Lamenting slow death of egg tarts

By Hong Liang (China Daily)
Updated: 2007-09-11 07:24

Egg tarts and strong tea mixed with condensed milk have long been a favorite elixir of many Hong Kong people to ease the pressure and stress of a fast-pace lifestyle. But together with the won-ton (pork dumpling) noodle soup and red bean puddings, these delicacies are disappearing from our culinary landscape.

The local press has reported that the beloved egg tart, a favorite of people of all ages, is going the way of the dodo. I have not come across a street vendor selling sweet rice cakes, my childhood favorite, for years. The last time I had won-ton noodle soup was in the coffee shop of a five-star hotel. Understandably, it was nothing like what I had at a street-side cooked food stall, or better known in the local dialect as a dai pai dong.

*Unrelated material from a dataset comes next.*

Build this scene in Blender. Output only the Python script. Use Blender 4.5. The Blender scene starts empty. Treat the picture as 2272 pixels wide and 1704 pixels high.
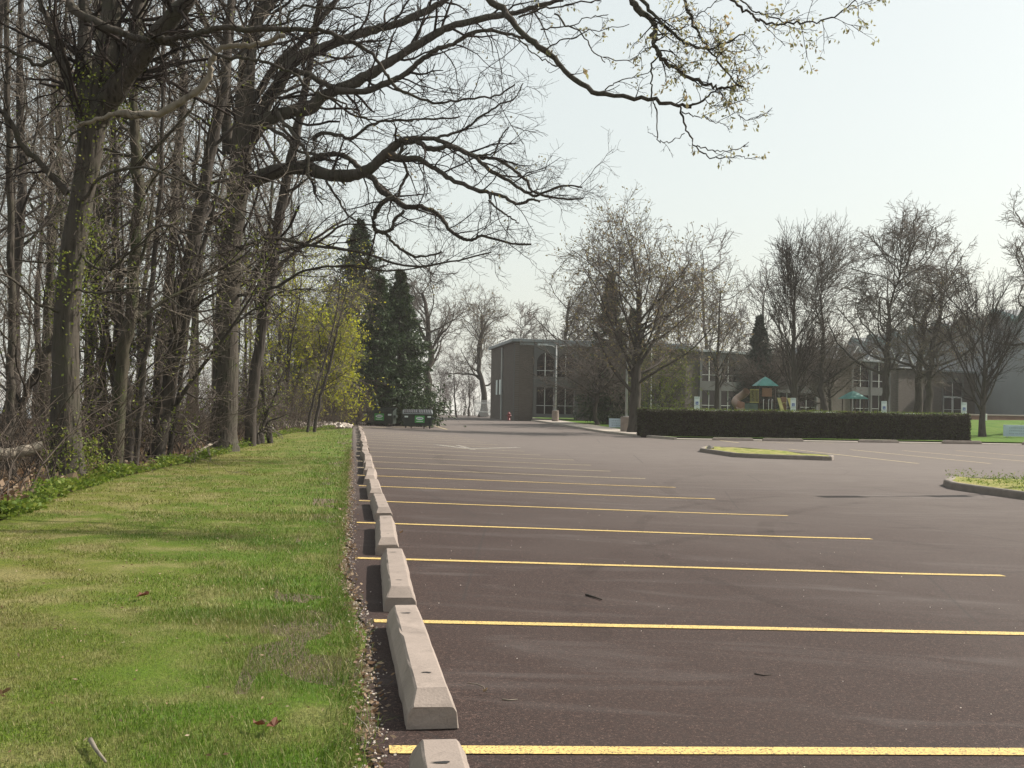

Indeed, both the dai pai dongs and the cha chaan tings, or Hong Kong-style dinners, have fallen on hard times. Rising property prices and rents in Hong Kong have relentlessly pushed these low-profit-margin eateries, catering mainly to the low-income segments of the population, to extinction. The final blow was the city-wide ban on indoor smoking, which took effect at the beginning of the year.

Of course, not everything old is worth preserving. And the demise of these inefficient commercial enterprises is an entirely logical and predictable occurrence that has little significance in the grand scheme of Hong Kong's overall social and economic development. But their disappearance, like so many familiar places and old customs, has saddened our hearts because they have been part of our lives for so long.

Those are the places where we hung out with our friends when we had little spare money and plenty of time. Each of us would order a cup of tea or coffee, which cost the equivalent of about 20 US cents, and spend hours talking about girls and fast cars, neither of which were remotely within our reach.

Sometimes the young waiters, in their usual garb of singlet and black pajama pants, would join in the conversation. They were more than keen to recount their amorous exploits or their luck at the horse races.

But for most patrons, their interest was nothing more than the cup of tea that always seemed stronger and more aromatic than the one brewed at home, no matter how much tea leaf went into the pot.

Some culinary experts were convinced that the secret lay in mashing egg shell with the tea leaf to achieve the "smoothness" in taste that was so valued by aficionados. It was rumored that some tea houses used nylon stockings to strain the tea. Thanks to its finer mesh, nylon stockings were believed to be more effective than another kind of cloth in removing the impurities in the brew.

The lowly egg tart has its origin in the English custard pie. Since it was first introduced in the 1940s, egg tarts were a must on the menus of almost every tea house, and a favorite desert at many Cantonese-style dim sum restaurants.

A proper egg tart is judged mostly by the puffiness of its crust. Making the crust requires patience and skill. The machine-made variety, which has a harder crust, is generally shunned by consumers. Hong Kong people take their egg tarts seriously.

Despite their popularity, traditional-style egg tarts are facing a bleak future because the price they can fetch no longer justifies the cost that goes into making them.

Perhaps one day in the not-too-distant future, real egg-tarts with puffy crusts will re-emerge as a delicacy served at fancy restaurants. But like the won-ton noodle soup I had at the hotel coffee shop, it just will not be the same ever again.